Re: ZOMBIE: Now

From: Robert J. Bradbury (bradbury@www.aeiveos.com)
Date: Mon Dec 20 1999 - 13:34:27 MST


On Mon, 20 Dec 1999, Damien Broderick wrote:

> Another way of putting that is to speak of `qualia', a kind of
> reification or chunking or lexical compactification of the experiencing
> process. `Heat' (my example) is just such a reification of the motion of
> molecules. Ditto `wetness', given the appropriate atoms. There is nothing
> weird or ineffable about heat or wetness.

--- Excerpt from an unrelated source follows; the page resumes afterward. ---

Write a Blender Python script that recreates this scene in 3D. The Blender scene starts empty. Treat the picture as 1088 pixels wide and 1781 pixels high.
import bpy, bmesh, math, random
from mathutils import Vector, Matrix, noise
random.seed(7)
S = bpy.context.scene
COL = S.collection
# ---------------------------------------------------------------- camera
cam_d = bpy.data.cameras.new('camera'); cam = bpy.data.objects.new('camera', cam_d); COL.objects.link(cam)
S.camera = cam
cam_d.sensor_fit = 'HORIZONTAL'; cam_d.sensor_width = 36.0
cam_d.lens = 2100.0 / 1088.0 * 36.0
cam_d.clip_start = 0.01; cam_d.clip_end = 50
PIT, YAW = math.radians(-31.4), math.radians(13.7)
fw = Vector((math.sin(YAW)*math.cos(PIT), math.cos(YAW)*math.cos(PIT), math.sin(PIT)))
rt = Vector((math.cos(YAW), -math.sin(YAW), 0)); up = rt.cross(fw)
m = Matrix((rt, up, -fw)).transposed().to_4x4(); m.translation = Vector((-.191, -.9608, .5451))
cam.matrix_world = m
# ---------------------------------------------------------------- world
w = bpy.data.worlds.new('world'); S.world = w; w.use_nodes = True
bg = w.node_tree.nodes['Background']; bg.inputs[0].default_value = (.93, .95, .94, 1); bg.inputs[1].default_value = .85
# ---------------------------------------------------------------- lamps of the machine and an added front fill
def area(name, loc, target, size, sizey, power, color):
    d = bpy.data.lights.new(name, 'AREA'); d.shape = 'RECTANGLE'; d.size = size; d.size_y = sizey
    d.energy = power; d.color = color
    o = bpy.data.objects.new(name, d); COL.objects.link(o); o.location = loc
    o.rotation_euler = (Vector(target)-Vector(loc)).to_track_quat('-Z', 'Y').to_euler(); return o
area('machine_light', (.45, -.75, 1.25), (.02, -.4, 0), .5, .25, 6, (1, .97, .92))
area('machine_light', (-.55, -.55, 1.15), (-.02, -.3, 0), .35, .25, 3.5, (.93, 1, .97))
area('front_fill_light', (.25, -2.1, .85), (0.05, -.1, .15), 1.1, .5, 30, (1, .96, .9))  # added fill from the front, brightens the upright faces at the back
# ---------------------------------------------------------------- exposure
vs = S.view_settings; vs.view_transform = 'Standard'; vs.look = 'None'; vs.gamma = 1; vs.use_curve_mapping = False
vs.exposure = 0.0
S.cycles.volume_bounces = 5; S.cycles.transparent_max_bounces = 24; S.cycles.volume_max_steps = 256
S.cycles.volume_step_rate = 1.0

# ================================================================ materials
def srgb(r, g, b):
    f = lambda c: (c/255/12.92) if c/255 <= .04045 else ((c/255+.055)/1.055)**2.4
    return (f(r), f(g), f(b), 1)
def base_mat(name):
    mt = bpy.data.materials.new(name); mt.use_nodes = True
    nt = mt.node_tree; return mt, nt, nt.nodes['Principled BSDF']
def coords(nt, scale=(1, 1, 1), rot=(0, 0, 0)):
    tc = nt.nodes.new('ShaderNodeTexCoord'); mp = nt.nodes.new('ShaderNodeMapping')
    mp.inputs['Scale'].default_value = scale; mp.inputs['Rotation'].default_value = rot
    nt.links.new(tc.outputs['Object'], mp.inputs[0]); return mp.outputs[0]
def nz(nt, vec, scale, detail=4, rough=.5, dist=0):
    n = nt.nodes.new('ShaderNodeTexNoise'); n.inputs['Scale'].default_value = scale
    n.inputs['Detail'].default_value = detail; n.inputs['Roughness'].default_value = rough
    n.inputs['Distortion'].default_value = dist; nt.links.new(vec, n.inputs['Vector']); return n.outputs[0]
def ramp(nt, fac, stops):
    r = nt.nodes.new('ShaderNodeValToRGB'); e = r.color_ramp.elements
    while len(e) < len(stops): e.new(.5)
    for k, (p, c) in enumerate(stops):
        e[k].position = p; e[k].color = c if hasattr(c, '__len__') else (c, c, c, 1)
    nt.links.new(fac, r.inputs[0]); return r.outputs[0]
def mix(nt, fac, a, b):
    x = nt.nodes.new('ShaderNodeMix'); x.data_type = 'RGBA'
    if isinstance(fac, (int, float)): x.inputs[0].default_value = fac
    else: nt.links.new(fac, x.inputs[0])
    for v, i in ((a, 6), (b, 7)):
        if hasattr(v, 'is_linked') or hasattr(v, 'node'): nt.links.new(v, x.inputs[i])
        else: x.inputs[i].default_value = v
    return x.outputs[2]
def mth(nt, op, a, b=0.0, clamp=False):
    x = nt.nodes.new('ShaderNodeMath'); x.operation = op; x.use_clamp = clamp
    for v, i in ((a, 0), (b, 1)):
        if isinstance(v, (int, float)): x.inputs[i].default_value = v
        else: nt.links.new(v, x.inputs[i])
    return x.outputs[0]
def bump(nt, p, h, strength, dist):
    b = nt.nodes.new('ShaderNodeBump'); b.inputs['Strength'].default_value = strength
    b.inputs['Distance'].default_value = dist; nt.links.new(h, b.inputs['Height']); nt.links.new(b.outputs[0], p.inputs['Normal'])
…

This is interesting, because it implies having qualia, at least at
the level where it gets interesting, implies that you have to have
words to relate the experience. One of the interesting and subtle
things about languages is when you have words that have both similar
and different common underlying qualia representations. For example,
"wet" to an eskimo, probably means wet *and* cold, while "wet" to
a Polynesian islander is more likely to mean wet *and* warm. They
may both use the term wet loosely, but the "default" meaning is
quite different.

Now, extending this further, what happens when language is describing
"synthetic" qualia? I.e. the experience being discussed is one that
has little physical basis but occurs entirely within the realm of
ideas? The qualia of ideas or relationships are much less concrete
but I would argue you experience them. One of the old languages
from central Russia has a very interesting quality that it has
verb tenses that directly correlate with the "strength" of an
experience, or its "truthfullness". They express things like
"it happened to me", "I saw it happen", "It happened to a close
relative", "it happened and was viewed by a number of people
I trust", "it happened in a village of people who are usually
reliable", "it was heard from people who are only marginally
truthful", etc. through verb modifications. These experience
of the reliability or trustability of something are much less
easy to express in English and probably most other languages
because we lack the terms that concisely describe such qualia.

Just as we have programming languages that are able to accurately
and concisely express specific concepts and methods, it would seem
that one needs a "language" that would be used to talk about
qualia ranging from those have physical sources to those that
occur only within the realm of ideas or relationships.